When it comes to the in-game UI, my main issue is that you can’t zoom in on the map to try and be more discerning with which buildings you’re trying to ping. It feels like such a commonplace feature that it’s more odd than upsetting to see it absent here. I would also appreciate a clearer indication that I’ve downed another player, instead of trying to pay attention to the text that appears on the left side of your screen to indicate when you’ve downed someone.
With all of that said, these are all things that can be changed. Bungie has already changed elements I would’ve called out if not for the team being very responsive with its first patch, like how objectives will now appear on your screen when you’re within 20 meters of them instead of 10.
No game is perfect out of the gate, and Marathon certainly isn’t, but it is such a well-made game that I’m finding my biggest problems to be nitpicks that in today’s industry could very well be removed with a patch somewhere down the line.
This Ain’t ARC Raiders

‘This ain’t ARC Raiders’ has become a popular refrain for players to speak into the proximity chat as they finish off another player. I’ve done it myself to someone who called me a few unsavoury names as I killed them, took their gear, and took the exfil they had activated. It gives me a good laugh, and it’s also a case of ‘it’s funny because it’s true.’
Marathon is not ARC Raiders. It’s something more, and for my money, something better. Beyond my own preferences of liking first-person shooters over third-person, Bungie has created a more interesting, rich world with Marathon that I can’t stop thinking about. The gameplay loop feels tense and more exciting in ways I find more interesting than how I feel when running Topside in ARC Raiders.
That comes from the more PvP-focused, hostile environment; it comes from how good every gun and piece of gear feels to use, how each Runner Shell feels unique and familiar at the same time. It absolutely comes from the art design that is leagues above what I’ve seen in any multiplayer game thus far, even surpassing what Bungie has done in the past with Destiny.
Marathon is a challenging, thrilling, horrifying, stunning, beautiful game that has wormed its way into my brain and will likely remain nestled there for a long time. It is exciting to see Bungie back in full force here, with confident gameplay and artistic choices that all come together to form what is easily one of the most intriguing games in the multiplayer genre yet.

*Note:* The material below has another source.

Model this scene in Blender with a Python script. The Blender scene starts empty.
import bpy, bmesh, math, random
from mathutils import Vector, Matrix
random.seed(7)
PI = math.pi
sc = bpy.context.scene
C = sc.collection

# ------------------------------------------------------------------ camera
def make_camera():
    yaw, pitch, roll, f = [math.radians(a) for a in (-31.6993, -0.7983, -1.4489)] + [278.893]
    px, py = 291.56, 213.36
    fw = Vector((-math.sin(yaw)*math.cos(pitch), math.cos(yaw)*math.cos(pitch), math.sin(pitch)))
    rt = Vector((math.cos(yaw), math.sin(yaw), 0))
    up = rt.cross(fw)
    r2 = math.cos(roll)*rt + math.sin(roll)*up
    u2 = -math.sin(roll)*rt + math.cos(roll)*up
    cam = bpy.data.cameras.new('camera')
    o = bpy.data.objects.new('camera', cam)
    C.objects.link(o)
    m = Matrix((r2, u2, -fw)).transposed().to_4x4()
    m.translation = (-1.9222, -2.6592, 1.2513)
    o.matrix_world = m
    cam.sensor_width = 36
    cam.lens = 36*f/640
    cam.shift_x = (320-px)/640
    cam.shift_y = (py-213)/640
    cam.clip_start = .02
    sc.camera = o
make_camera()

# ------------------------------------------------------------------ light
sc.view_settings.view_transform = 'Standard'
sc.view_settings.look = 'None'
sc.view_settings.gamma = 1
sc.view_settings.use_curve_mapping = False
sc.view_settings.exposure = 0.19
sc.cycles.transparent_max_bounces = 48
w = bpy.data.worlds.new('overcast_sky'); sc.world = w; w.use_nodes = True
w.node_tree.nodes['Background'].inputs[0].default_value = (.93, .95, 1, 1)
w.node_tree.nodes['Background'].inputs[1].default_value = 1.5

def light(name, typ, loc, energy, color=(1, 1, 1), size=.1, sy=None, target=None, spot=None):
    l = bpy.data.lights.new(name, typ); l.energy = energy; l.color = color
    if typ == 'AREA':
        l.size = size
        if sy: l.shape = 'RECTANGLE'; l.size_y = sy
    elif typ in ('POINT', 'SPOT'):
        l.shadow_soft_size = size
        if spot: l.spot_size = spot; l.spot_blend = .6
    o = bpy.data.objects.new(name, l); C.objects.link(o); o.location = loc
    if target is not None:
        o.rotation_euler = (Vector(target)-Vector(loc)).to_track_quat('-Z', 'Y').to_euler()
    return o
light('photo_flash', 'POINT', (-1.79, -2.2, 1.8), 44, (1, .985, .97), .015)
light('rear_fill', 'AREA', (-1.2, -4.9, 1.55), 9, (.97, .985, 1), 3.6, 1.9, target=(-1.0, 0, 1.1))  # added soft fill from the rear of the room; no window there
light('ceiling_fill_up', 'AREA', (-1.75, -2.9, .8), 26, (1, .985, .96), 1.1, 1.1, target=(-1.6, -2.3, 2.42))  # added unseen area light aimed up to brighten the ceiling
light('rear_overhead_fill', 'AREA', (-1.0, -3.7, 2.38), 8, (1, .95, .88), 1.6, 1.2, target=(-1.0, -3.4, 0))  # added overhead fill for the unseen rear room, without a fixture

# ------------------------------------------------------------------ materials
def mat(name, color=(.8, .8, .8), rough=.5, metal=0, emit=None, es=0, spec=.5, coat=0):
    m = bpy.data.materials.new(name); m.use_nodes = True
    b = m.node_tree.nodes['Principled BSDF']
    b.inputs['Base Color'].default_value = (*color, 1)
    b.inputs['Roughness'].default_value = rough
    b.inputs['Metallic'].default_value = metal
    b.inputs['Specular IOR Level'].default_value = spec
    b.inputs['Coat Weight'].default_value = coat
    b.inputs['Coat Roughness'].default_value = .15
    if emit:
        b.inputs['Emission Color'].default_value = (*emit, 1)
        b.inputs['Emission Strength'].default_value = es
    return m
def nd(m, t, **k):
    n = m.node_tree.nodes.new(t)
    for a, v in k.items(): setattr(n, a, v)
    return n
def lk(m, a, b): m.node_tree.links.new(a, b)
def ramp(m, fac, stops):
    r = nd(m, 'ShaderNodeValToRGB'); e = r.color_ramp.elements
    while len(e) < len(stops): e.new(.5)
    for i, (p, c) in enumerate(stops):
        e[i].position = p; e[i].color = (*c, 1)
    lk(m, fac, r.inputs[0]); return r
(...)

As noted earlier, this review will not have a score placed on it until I’ve played through the Cryo Archive map. It’s described as an ‘endgame’ area, so even after playing 32 hours (and climbing), in the same way I wouldn’t feel comfortable giving a game a score before I hit credits, I want to wait to hit the initial version of Marathon’s endgame.
If it sticks to what I’ve felt while playing Marathon, which, again, is the feeling that my ultimate goal isn’t to bring home better loot, but to have a better experience with each new run, then it’ll only solidify what I already believe to be one of the best games of 2026.
PS5 version tested. Review code provided by the publisher.